-- START Given data --
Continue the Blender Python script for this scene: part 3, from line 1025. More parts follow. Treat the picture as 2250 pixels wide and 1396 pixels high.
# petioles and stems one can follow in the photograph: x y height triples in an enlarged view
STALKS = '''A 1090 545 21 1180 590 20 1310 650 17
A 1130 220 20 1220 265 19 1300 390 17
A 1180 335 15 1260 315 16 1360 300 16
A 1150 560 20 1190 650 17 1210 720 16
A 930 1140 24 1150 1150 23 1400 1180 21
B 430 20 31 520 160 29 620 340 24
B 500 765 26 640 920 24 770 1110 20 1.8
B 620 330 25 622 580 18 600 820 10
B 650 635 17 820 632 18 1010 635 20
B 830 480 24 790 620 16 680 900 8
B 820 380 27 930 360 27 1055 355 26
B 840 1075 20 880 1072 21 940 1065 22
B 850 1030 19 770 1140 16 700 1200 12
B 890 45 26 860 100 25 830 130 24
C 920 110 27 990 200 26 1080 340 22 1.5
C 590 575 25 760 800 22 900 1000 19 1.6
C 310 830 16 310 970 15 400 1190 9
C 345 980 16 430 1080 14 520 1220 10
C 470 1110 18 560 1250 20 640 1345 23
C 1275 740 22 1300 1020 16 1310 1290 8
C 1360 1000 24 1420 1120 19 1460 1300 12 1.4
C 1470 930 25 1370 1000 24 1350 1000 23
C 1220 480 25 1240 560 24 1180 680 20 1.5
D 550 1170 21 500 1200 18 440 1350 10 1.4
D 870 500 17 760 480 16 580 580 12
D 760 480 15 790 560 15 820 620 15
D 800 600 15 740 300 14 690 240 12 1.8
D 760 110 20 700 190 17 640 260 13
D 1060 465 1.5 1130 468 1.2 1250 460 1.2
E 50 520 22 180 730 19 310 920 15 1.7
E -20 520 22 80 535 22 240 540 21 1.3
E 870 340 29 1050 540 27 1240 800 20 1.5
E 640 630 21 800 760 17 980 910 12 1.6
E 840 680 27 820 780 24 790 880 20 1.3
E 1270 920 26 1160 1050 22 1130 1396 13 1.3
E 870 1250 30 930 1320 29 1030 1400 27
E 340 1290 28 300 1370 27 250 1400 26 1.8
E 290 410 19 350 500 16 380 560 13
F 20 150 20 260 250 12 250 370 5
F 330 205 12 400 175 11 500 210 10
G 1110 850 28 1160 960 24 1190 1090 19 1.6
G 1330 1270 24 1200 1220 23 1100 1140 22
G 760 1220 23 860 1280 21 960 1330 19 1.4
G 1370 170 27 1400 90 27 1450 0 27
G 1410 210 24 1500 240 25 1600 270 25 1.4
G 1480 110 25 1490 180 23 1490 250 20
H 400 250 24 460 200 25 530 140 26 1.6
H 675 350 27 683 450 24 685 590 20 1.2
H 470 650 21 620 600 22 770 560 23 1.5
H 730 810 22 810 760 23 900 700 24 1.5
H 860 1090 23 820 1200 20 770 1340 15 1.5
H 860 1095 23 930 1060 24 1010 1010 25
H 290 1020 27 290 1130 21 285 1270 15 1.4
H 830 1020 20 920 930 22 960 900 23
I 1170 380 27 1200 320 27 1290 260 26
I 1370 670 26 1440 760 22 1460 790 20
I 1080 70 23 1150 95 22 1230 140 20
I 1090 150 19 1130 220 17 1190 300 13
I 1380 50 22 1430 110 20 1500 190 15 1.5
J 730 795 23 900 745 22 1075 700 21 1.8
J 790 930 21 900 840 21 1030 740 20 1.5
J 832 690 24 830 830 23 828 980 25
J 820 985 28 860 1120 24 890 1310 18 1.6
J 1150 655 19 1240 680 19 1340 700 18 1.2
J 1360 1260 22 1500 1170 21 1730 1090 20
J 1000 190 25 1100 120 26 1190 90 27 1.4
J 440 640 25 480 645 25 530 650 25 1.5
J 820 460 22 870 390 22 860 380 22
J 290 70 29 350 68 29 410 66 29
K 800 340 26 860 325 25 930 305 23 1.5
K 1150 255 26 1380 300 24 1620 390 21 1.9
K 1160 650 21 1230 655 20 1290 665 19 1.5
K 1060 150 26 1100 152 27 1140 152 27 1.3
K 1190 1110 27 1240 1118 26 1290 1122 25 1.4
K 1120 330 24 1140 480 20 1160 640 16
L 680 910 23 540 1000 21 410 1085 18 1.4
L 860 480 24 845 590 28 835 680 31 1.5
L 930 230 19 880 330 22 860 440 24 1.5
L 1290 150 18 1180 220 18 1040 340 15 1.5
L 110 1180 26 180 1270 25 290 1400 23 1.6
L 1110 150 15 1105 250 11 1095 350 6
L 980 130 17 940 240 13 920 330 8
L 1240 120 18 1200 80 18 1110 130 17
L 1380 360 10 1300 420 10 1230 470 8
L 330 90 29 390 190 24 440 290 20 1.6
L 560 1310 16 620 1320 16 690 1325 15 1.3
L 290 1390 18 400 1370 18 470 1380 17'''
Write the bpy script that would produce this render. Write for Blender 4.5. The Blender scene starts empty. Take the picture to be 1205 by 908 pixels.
-- END Given data --
_To be done_. Write out all records exactly, keeping every detail.

_Response to this task_.
Continue the Blender Python script for this scene: part 3, from line 1025. More parts follow. Treat the picture as 2250 pixels wide and 1396 pixels high.
# petioles and stems one can follow in the photograph: x y height triples in an enlarged view
STALKS = '''A 1090 545 21 1180 590 20 1310 650 17
A 1130 220 20 1220 265 19 1300 390 17
A 1180 335 15 1260 315 16 1360 300 16
A 1150 560 20 1190 650 17 1210 720 16
A 930 1140 24 1150 1150 23 1400 1180 21
B 430 20 31 520 160 29 620 340 24
B 500 765 26 640 920 24 770 1110 20 1.8
B 620 330 25 622 580 18 600 820 10
B 650 635 17 820 632 18 1010 635 20
B 830 480 24 790 620 16 680 900 8
B 820 380 27 930 360 27 1055 355 26
B 840 1075 20 880 1072 21 940 1065 22
B 850 1030 19 770 1140 16 700 1200 12
B 890 45 26 860 100 25 830 130 24
C 920 110 27 990 200 26 1080 340 22 1.5
C 590 575 25 760 800 22 900 1000 19 1.6
C 310 830 16 310 970 15 400 1190 9
C 345 980 16 430 1080 14 520 1220 10
C 470 1110 18 560 1250 20 640 1345 23
C 1275 740 22 1300 1020 16 1310 1290 8
C 1360 1000 24 1420 1120 19 1460 1300 12 1.4
C 1470 930 25 1370 1000 24 1350 1000 23
C 1220 480 25 1240 560 24 1180 680 20 1.5
D 550 1170 21 500 1200 18 440 1350 10 1.4
D 870 500 17 760 480 16 580 580 12
D 760 480 15 790 560 15 820 620 15
D 800 600 15 740 300 14 690 240 12 1.8
D 760 110 20 700 190 17 640 260 13
D 1060 465 1.5 1130 468 1.2 1250 460 1.2
E 50 520 22 180 730 19 310 920 15 1.7
E -20 520 22 80 535 22 240 540 21 1.3
E 870 340 29 1050 540 27 1240 800 20 1.5
E 640 630 21 800 760 17 980 910 12 1.6
E 840 680 27 820 780 24 790 880 20 1.3
E 1270 920 26 1160 1050 22 1130 1396 13 1.3
E 870 1250 30 930 1320 29 1030 1400 27
E 340 1290 28 300 1370 27 250 1400 26 1.8
E 290 410 19 350 500 16 380 560 13
F 20 150 20 260 250 12 250 370 5
F 330 205 12 400 175 11 500 210 10
G 1110 850 28 1160 960 24 1190 1090 19 1.6
G 1330 1270 24 1200 1220 23 1100 1140 22
G 760 1220 23 860 1280 21 960 1330 19 1.4
G 1370 170 27 1400 90 27 1450 0 27
G 1410 210 24 1500 240 25 1600 270 25 1.4
G 1480 110 25 1490 180 23 1490 250 20
H 400 250 24 460 200 25 530 140 26 1.6
H 675 350 27 683 450 24 685 590 20 1.2
H 470 650 21 620 600 22 770 560 23 1.5
H 730 810 22 810 760 23 900 700 24 1.5
H 860 1090 23 820 1200 20 770 1340 15 1.5
H 860 1095 23 930 1060 24 1010 1010 25
H 290 1020 27 290 1130 21 285 1270 15 1.4
H 830 1020 20 920 930 22 960 900 23
I 1170 380 27 1200 320 27 1290 260 26
I 1370 670 26 1440 760 22 1460 790 20
I 1080 70 23 1150 95 22 1230 140 20
I 1090 150 19 1130 220 17 1190 300 13
I 1380 50 22 1430 110 20 1500 190 15 1.5
J 730 795 23 900 745 22 1075 700 21 1.8
J 790 930 21 900 840 21 1030 740 20 1.5
J 832 690 24 830 830 23 828 980 25
J 820 985 28 860 1120 24 890 1310 18 1.6
J 1150 655 19 1240 680 19 1340 700 18 1.2
J 1360 1260 22 1500 1170 21 1730 1090 20
J 1000 190 25 1100 120 26 1190 90 27 1.4
J 440 640 25 480 645 25 530 650 25 1.5
J 820 460 22 870 390 22 860 380 22
J 290 70 29 350 68 29 410 66 29
K 800 340 26 860 325 25 930 305 23 1.5
K 1150 255 26 1380 300 24 1620 390 21 1.9
K 1160 650 21 1230 655 20 1290 665 19 1.5
K 1060 150 26 1100 152 27 1140 152 27 1.3
K 1190 1110 27 1240 1118 26 1290 1122 25 1.4
K 1120 330 24 1140 480 20 1160 640 16
L 680 910 23 540 1000 21 410 1085 18 1.4
L 860 480 24 845 590 28 835 680 31 1.5
L 930 230 19 880 330 22 860 440 24 1.5
L 1290 150 18 1180 220 18 1040 340 15 1.5
L 110 1180 26 180 1270 25 290 1400 23 1.6
L 1110 150 15 1105 250 11 1095 350 6
L 980 130 17 940 240 13 920 330 8
L 1240 120 18 1200 80 18 1110 130 17
L 1380 360 10 1300 420 10 1230 470 8
L 330 90 29 390 190 24 440 290 20 1.6
L 560 1310 16 620 1320 16 690 1325 15 1.3
L 290 1390 18 400 1370 18 470 1380 17'''
Write the bpy script that would produce this render. Write for Blender 4.5. The Blender scene starts empty. Take the picture to be 1205 by 908 pixels.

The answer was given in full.